While those random methods may be fine for choosing a stranger with whom to chat at an evening reception, they are certainly not the way to choose our lawmakers and political leadership. Whether the race is for the President or local school board, we must do a better job of selecting our elected officials.

We owe it to ourselves to do a better job of selecting those who will be in a position to either protect or trample on all of our rights. And we as women need to overwhelmingly throw our support behind those who will defend our God-given rights and Constitutionally protected freedoms.

Our rights are certainly at stake in the upcoming General Election. Now is the time for us women to remember the sacrifice of those who fought for the passage of the 19th Amendment a hundred years ago. Now is the time for us to turn out like never before and vote to uphold our freedoms.

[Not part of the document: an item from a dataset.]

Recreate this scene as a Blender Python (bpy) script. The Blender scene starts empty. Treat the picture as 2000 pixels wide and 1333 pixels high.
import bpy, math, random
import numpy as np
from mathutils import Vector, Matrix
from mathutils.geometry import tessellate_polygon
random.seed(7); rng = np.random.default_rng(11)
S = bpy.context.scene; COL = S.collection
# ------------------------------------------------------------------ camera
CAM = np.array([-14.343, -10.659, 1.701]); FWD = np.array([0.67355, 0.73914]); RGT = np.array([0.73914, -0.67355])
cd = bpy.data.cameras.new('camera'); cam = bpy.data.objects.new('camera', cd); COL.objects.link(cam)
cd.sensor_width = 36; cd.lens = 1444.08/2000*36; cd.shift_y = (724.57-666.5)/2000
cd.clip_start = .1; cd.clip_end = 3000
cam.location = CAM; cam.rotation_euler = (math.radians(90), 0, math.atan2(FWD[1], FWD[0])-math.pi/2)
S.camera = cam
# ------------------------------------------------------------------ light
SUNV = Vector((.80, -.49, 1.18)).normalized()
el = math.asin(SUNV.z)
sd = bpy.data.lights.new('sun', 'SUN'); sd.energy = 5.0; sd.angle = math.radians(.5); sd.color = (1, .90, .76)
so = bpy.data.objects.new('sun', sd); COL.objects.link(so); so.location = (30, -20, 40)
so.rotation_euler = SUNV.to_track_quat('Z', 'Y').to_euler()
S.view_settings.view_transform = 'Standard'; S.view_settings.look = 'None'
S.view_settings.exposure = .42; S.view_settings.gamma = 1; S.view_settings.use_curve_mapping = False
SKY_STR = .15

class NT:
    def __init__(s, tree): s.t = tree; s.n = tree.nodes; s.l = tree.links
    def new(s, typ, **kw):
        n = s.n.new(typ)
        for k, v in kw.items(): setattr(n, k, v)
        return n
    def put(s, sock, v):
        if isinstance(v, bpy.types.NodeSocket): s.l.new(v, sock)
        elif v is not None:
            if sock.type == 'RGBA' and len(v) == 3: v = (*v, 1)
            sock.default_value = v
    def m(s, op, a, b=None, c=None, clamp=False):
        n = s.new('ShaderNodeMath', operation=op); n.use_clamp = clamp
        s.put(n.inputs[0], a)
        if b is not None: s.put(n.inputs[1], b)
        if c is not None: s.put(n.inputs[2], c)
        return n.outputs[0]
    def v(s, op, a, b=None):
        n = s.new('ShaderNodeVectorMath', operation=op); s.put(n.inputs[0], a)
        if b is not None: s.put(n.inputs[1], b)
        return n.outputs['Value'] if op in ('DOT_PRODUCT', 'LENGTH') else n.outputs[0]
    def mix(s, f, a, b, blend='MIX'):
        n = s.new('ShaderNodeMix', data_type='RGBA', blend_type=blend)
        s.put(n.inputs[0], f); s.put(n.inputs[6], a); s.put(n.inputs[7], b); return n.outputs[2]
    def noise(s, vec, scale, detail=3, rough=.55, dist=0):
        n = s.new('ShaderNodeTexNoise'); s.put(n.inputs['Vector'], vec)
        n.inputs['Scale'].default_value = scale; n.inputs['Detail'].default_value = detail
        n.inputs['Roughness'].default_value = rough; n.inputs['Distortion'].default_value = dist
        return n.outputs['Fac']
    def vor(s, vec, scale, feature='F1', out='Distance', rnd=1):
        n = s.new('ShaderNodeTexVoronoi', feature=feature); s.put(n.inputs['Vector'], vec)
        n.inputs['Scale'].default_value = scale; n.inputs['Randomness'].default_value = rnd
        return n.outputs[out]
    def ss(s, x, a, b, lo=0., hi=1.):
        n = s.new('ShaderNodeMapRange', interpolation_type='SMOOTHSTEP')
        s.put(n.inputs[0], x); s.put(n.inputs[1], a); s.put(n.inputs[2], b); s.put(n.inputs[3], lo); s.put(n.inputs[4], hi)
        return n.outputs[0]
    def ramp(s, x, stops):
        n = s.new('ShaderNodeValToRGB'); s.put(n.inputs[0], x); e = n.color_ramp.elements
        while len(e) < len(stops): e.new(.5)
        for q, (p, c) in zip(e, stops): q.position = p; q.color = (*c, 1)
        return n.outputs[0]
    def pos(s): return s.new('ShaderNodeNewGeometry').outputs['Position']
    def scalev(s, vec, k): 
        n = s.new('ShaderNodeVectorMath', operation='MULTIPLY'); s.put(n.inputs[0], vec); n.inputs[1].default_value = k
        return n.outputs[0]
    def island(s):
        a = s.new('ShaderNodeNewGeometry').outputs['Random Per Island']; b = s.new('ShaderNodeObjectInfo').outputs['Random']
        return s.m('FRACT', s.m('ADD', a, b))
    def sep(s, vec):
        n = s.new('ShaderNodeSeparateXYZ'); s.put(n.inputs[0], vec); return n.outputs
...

A significant turn of events this year can give us hope that this may happen.

For years, women have been the fastest-growing demographic of new gun owners. From a recent survey by A Girl And A Gun Shooting League, it appears that this is due to women recognizing that a firearm is not simply a piece of sporting equipment; it is the greatest equalizer and our best chance of coming home safe.

This year, the number of gun purchases has grown exponentially. Many of these purchases are from new gun owners. Because women seem to be maintaining our trend as the fastest-growing segment of new gun owners, the number of new female gun owners could have exploded this year.

Most certainly, these new gun owners would want to protect their right to keep and bear arms. If they vote as a bloc to protect our rights—beginning with our gun rights—they could dramatically affect the election results.

Women must not take for granted our important right to vote. Instead, we must work harder than ever to elect candidates who will uphold our right to keep and bear arms—the right that protects all the others.